Her engineering and technical background made high-tech and intellectual property law a “natural fit” for her second career. Sooter specializes in high-stakes litigation involving patents and trade secrets, an area she says has been growing in recent years.

 Her cases for big company clients frequently have high dollar amounts attached, while her smaller clients are often involved in bet-the-company litigation. “One of the benefits of that is I get to work with teams of people and help lead those all the way from the beginning of the case through trial,” Sooter said.

“I love the diversity of my job. I get to work with experts and professors and technology. I get to go to trial, go to court, argue hearings, write briefs, do research and work with large teams, so it really brings a full spectrum,” she said.

In addition to serving as official office mentor for WilmerHale associates in Denver, Sooter mentors about a half dozen junior attorneys informally, many of them women with families who are trying to navigate the work-life balance and other challenges of the profession. 

 She has also mentored through the Colorado IP Inn of Court, served as chair of the Colorado Bar Association’s IP section and on the board of the Colorado Lawyers Committee.

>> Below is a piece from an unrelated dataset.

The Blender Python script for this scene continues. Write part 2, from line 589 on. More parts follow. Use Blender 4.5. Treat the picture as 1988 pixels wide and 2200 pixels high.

Sooter is involved in Wilmer Hale’s pro bono work with immigration and asylum case clients, many of them minors who have made it to the U.S. and need help with guardianship applications and other paperwork to stay in the country. 

Adding to her long list of accolades, Sooter was recognized this year by CU Law for distinguished achievement in private practice, and she’s one of six people who will be honored at the law school’s annual awards banquet to be held in the fall.